Print exactly those lines that run from the beginning of the data to the line bearing "def V(*a): return Vector(a)", inclusive.

**DATASET RECORDS:**
┌──

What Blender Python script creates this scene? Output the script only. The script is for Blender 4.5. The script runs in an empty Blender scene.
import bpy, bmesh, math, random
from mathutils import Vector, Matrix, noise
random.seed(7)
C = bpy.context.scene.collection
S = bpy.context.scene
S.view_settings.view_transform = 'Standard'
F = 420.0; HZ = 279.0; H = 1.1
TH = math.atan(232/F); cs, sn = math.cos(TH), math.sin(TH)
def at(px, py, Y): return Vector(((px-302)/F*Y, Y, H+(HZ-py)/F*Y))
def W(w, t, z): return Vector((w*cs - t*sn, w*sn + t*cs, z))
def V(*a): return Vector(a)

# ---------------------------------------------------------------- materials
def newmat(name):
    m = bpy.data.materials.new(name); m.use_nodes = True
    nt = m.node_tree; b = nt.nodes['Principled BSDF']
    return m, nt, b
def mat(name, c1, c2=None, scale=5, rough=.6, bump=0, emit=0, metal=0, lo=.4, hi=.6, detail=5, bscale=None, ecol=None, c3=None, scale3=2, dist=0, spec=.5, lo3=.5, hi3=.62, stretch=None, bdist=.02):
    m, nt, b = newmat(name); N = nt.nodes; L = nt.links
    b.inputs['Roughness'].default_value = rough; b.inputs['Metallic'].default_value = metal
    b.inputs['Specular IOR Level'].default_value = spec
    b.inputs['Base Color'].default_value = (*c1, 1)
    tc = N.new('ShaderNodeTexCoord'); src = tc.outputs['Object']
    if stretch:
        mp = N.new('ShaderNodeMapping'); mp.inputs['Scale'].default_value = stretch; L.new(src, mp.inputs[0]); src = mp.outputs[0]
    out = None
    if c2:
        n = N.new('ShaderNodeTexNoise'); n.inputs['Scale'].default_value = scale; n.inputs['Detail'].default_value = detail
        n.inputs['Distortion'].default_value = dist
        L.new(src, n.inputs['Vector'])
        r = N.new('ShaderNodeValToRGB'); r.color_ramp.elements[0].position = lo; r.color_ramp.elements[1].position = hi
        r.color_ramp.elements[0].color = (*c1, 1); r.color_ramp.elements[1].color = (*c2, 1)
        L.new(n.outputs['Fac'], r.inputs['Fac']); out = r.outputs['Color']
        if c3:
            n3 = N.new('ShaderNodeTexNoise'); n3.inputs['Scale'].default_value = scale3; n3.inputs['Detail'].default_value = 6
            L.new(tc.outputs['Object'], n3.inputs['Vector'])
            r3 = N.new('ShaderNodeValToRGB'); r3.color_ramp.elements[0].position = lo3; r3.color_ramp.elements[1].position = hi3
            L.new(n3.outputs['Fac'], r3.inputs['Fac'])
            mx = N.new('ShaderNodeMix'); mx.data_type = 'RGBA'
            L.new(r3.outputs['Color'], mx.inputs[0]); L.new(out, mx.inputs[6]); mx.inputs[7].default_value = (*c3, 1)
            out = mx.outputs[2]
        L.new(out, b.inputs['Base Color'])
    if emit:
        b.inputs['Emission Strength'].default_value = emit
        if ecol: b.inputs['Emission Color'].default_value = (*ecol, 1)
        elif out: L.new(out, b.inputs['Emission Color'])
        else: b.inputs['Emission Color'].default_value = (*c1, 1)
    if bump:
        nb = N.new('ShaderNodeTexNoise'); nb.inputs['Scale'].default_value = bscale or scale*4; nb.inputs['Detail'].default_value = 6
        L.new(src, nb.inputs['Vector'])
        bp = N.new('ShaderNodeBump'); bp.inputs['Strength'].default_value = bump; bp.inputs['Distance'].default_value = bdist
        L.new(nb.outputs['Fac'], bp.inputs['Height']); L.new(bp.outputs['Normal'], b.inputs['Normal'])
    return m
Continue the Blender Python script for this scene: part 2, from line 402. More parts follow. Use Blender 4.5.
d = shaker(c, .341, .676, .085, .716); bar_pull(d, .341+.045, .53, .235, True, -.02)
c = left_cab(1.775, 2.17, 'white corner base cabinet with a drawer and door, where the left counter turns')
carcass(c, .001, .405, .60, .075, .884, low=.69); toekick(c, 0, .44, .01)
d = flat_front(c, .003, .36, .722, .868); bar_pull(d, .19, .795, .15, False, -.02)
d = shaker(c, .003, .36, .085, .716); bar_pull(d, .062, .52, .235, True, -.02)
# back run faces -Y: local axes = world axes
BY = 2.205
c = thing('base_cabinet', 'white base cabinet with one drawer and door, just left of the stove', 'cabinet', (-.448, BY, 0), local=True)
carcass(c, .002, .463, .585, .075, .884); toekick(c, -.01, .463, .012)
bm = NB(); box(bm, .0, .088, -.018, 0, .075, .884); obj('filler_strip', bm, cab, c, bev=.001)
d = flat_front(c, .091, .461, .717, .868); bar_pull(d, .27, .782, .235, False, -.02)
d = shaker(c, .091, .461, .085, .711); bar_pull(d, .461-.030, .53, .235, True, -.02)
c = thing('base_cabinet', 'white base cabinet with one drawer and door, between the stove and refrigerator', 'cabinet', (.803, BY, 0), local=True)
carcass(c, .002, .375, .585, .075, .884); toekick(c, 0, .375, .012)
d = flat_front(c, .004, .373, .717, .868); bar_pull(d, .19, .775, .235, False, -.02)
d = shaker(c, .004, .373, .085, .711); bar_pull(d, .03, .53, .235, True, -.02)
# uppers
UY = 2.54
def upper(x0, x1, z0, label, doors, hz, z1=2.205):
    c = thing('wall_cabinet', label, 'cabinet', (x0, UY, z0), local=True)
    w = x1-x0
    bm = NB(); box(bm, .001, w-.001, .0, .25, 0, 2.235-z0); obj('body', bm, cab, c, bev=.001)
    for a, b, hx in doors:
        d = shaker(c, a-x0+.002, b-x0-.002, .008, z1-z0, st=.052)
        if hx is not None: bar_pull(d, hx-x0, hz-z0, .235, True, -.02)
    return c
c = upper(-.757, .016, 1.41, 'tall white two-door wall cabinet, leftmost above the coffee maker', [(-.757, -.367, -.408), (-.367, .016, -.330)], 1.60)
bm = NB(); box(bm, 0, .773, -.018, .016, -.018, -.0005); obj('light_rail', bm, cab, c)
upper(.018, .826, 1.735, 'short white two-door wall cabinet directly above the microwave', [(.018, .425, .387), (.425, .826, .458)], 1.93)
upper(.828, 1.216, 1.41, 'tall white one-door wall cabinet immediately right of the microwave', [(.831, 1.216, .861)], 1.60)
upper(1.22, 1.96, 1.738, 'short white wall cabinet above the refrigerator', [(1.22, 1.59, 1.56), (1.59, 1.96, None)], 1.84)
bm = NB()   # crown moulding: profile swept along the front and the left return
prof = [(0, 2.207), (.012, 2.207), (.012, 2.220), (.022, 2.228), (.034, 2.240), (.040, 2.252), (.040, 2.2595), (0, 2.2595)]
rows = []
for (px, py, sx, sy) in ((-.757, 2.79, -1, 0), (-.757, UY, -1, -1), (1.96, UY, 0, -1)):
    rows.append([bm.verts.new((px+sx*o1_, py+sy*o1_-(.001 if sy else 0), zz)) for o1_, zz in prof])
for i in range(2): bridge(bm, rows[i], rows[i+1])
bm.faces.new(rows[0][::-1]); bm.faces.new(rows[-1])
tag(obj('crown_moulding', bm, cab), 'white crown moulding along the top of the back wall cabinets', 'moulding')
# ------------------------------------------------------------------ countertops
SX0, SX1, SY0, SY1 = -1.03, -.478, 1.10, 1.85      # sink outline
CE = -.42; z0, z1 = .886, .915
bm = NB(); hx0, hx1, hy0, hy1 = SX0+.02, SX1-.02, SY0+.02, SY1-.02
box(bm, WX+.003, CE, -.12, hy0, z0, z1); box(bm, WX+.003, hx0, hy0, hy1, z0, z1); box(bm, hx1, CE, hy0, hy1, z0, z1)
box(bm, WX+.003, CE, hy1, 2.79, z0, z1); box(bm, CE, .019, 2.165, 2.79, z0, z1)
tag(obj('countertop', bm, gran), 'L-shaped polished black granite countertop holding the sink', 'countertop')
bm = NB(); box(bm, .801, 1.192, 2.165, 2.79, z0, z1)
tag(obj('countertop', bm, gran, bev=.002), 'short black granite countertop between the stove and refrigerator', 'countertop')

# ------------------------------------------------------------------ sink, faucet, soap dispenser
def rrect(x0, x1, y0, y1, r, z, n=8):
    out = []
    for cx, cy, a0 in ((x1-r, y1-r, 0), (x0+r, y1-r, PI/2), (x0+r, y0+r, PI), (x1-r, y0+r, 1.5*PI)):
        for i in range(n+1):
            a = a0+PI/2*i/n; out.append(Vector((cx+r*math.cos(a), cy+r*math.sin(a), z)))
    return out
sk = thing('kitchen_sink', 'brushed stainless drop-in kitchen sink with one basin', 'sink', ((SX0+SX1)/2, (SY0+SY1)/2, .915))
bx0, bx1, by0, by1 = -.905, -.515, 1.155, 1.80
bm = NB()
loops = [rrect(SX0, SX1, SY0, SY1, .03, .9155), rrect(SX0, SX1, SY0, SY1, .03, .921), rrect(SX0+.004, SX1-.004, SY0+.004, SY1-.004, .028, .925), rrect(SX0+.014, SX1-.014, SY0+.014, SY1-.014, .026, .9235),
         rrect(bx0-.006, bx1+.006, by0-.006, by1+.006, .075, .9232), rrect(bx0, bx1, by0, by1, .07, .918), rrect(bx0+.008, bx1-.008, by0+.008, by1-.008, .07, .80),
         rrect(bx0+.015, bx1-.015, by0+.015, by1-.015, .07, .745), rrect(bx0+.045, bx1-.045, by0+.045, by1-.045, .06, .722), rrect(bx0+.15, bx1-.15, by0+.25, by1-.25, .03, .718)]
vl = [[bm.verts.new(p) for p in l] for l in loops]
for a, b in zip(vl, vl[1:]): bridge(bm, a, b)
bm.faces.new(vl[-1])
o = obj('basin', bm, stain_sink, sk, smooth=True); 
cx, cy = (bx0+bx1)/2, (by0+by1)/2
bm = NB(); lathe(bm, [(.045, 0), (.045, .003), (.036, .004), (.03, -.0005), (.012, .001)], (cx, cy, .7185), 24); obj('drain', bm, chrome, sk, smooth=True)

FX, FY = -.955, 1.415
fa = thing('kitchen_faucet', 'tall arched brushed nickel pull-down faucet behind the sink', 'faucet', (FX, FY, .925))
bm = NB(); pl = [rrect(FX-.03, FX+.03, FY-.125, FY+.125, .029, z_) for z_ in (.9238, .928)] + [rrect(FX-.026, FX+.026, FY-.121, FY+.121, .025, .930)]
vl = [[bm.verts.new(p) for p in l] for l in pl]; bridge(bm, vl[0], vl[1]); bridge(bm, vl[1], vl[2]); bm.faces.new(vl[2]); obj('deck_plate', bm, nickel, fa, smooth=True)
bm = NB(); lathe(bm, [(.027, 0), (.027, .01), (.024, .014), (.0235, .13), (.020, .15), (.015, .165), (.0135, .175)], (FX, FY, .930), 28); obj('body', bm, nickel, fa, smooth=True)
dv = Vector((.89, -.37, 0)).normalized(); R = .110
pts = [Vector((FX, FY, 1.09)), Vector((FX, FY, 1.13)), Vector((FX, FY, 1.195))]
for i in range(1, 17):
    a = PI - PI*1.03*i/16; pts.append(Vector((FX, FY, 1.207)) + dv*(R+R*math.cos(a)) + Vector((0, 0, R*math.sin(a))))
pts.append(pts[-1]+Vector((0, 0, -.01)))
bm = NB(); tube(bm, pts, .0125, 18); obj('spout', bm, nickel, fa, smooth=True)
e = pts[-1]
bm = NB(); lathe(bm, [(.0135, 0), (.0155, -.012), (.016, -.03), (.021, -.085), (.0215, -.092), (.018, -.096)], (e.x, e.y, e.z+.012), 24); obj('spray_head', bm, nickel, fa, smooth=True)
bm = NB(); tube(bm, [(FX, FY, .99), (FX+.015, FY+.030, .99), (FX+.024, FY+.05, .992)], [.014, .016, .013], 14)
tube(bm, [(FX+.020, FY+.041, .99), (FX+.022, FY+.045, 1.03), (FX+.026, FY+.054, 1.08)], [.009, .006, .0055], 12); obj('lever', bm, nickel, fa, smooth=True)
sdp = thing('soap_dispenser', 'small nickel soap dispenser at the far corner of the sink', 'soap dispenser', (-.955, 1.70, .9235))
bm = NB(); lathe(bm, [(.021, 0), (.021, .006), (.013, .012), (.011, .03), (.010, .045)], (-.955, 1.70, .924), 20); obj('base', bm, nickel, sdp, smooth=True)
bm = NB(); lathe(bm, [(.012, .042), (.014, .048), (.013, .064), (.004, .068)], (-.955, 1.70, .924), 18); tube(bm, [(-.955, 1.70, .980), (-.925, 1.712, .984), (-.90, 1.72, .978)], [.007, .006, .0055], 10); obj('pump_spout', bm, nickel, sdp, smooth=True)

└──

**RESPONSE FOR THIS EXERCISE:**
What Blender Python script creates this scene? Output the script only. The script is for Blender 4.5. The script runs in an empty Blender scene.
import bpy, bmesh, math, random
from mathutils import Vector, Matrix, noise
random.seed(7)
C = bpy.context.scene.collection
S = bpy.context.scene
S.view_settings.view_transform = 'Standard'
F = 420.0; HZ = 279.0; H = 1.1
TH = math.atan(232/F); cs, sn = math.cos(TH), math.sin(TH)
def at(px, py, Y): return Vector(((px-302)/F*Y, Y, H+(HZ-py)/F*Y))
def W(w, t, z): return Vector((w*cs - t*sn, w*sn + t*cs, z))
def V(*a): return Vector(a)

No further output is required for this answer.